====== Data section ======

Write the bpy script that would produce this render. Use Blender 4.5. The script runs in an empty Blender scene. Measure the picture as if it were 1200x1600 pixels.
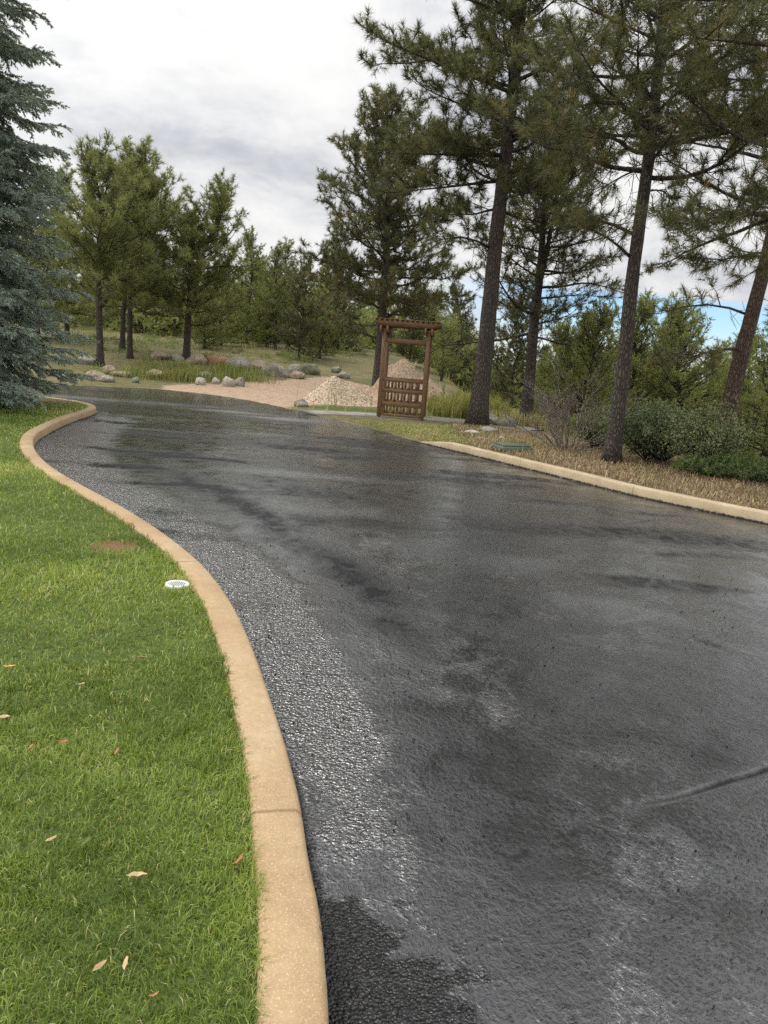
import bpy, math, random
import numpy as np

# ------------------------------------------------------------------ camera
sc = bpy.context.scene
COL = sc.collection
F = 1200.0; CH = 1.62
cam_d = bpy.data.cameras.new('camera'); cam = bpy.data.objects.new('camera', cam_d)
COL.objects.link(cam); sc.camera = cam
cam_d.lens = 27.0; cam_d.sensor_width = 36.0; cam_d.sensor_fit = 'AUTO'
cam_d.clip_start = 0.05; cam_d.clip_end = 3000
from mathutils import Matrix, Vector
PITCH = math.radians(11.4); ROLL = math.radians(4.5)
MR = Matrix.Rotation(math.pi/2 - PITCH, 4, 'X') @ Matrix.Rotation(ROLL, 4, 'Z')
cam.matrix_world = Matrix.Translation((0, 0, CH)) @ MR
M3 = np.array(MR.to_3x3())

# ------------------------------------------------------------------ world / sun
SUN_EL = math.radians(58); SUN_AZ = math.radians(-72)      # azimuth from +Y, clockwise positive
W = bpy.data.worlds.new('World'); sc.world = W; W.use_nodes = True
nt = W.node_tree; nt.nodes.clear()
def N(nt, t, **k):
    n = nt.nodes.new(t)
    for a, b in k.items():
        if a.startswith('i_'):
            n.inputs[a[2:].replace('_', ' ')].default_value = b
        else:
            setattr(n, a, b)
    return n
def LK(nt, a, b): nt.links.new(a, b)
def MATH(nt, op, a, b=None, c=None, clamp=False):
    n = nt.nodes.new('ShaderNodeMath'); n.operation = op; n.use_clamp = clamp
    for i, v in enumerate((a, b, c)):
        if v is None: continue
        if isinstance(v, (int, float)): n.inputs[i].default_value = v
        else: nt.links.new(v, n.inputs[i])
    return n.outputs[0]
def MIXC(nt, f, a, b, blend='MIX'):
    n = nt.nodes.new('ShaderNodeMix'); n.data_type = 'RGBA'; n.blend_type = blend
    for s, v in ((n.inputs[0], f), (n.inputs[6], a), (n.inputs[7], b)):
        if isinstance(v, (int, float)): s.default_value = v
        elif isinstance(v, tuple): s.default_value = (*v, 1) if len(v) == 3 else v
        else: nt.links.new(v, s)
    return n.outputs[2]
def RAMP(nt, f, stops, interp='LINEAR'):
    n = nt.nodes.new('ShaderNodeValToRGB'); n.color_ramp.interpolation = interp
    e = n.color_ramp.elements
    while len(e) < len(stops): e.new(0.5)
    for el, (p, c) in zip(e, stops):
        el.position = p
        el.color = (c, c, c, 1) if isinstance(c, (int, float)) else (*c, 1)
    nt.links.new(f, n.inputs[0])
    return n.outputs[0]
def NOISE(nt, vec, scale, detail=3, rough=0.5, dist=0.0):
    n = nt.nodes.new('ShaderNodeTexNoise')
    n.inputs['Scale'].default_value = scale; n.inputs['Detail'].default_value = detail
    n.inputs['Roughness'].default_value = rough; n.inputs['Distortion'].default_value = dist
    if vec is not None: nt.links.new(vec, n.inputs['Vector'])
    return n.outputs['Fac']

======

» What you should do:
Whichever lines contain the string "scene", select and copy them.

» Solution for this task:
Write the bpy script that would produce this render. Use Blender 4.5. The script runs in an empty Blender scene. Measure the picture as if it were 1200x1600 pixels.
sc = bpy.context.scene